The following comments are offered with no intent of finality or authority, but rather to (1) improve the accuracy of portrayal about what actually happened in the famous LHC Higgs experiments, and (2) point to questions the statistical set-up raised for those who use or defend use of P-values (such as myself) and those who use or defend NHST (not myself). I do not believe the realities of the experiments and the science are anywhere near as clear cut about this as some philosophers have made it sound.
That portrayal problem is characteristic of the misleadingly oversimplified descriptions of real scientific activities and results I see in much (not all) of the philosophy of science literature, especially in heroic accounts of bold conjectures and experiments in which the latter turn out to be a lot more muddy than presented (perhaps ‘cargo-cult philosophy of science’ would be a suitable label for that practice). The 1919 Eddington eclipse expedition test of general relativity is an example that seems obvious by today’s standards Trust in expert testimony: Eddington's 1919 eclipse expedition and the British response to general relativity - ScienceDirect ; from what I’ve read the LHC experiments provide a more subtle instructive illustration for the present controversies.
As I suspect no one here is a professional particle physicist or even close, I warn that my comments may contain inaccuracies about the LHC physics. But hopefully they correct some worse inaccuracies relevant to the present discussion. For a more extensive discussion of statistical issues in the Higgs/LHC experiments by a physicist see eg the article by Cousins (who is a UCLA member of the CMS group) in this special issue of Synthese Vol. 194, No. 2, February 2017 of Synthese on JSTOR
Part 1 - corrections and refinements. Some philosophers and popular accounts have (as above) technically misrepresented the Higgs/LHC experiments in ways which obscure some interesting issues. First, unfortunately the experiments were not completely independent: While they used different detectors, both of necessity had to use as their generating equipment the LHC. Any undetected defect in that equipment or in the calibration and programming of its subsidiary components capable of reliably producing a ~125 Gev signal that was non-Higgs would have affected both experiments. Having independent teams and detectors did ensure many (perhaps all the worrisome) sources of dependence were absence, but did not exclude every imaginable possibility. That they announced discovery anyway reflects their confidence that no such non-Higgs artefact was present; but that is an auxiliary assumption.

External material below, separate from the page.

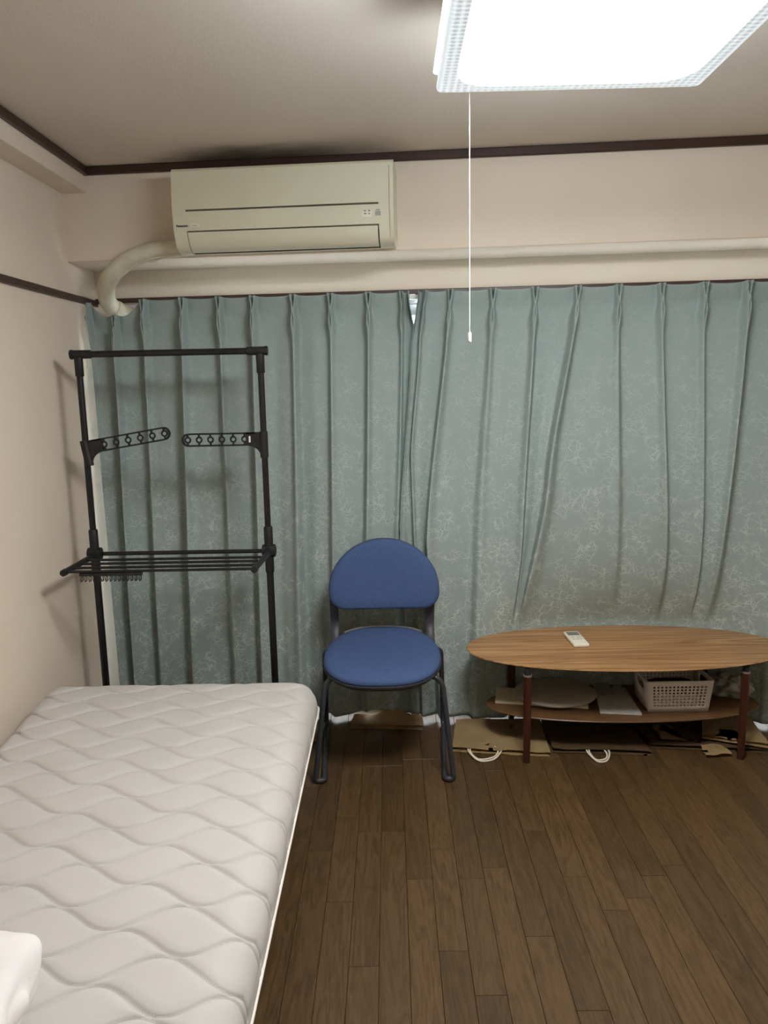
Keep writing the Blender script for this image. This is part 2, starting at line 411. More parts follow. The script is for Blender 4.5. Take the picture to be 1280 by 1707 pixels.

Second, the results were not predicted to exquisite precision; they were read off to rather modest precision (again, for Standard Model particle physics, which has gone beyond a dozen significant digits predictive accuracy at other points). They have been refined by repeated measurements since the landmark 2012 results, but are still only at about 0.1% accuracy (which is unheard-of for “soft” sciences but not so dramatic in particle physics).
Those are just the measurements though; from what I read the predictions were not even that accurate. Before the 2012 results there was quite a bit of uncertainty about the mass of the Higgs particle, as the standard-model predictions themselves depended on measurements whose uncertainties had to be propagated. This was a reason for two independent detectors: to get mass readings out of the LHC by two physically distinct means (ATLAS and CMS).
You can read about the realities at their own website: CMS measures Higgs boson’s mass with unprecedented precision.
Third, as a very small but essential detail in reading their results accurately, their statistical test results were presented as sigmas (Z-scores) corresponding to 1-tailed P-values. This is a mere transform, but the results were at times misreported in popular accounts as if the sigmas or subsidiary P-values were directly taken from a 2-sided test (as commonly done in “soft” sciences).
Part 2 - questions (not independent of part 1): The hypothesis H the experiments statistically tested is often presented as “Standard Model Without Higgs”, with a remark that apparently no one believed this H could be correct. That raises the question of why this H was tested, and especially if its use represented anything other than the habit of using a null. One mundane answer is that H was conveniently precise, whereas the alternative was fuzzy or full of uncertainty (as often the case in “soft” sciences). Was then the null H just a heuristic default?
To go deeper into the issue of alternative H and their detection, it’s been said we need to ask about the counterfactuals (which were potential outcomes before the experiments): Suppose “nothing had been found” as happened with some other theoretical particles subjected to LHC detection efforts (detection failures which for some reason were not played up in the popular press but fortunately were published in physics journals). We’d then have to ask what that “failure” meant, which is an infinite variety of possibilities ranging from (say) two highly compatible measurements but only 3 sigma to two vastly incompatible measurements with one 2 and the other 5 sigma to both within a sigma or two of H. Among the possibilities I’d seen mentioned for the “most null” potential outcomes were that the Higgs existed but was beyond the detection limit of the experiments, and that the Higgs did not exist after all and the Standard Model (despite its successes) simply could not explain why certain particles have mass, just like it cannot explain some other phenomena (like neutrino oscillation and baryon asymmetry). My bet is that had they found the experiments in conflict they would have done well to examine the P-value function (or sigma graph) for the difference in experiments to aid in screening explanations for the difference, along with of course searching for mechanical problems in one or both experiments.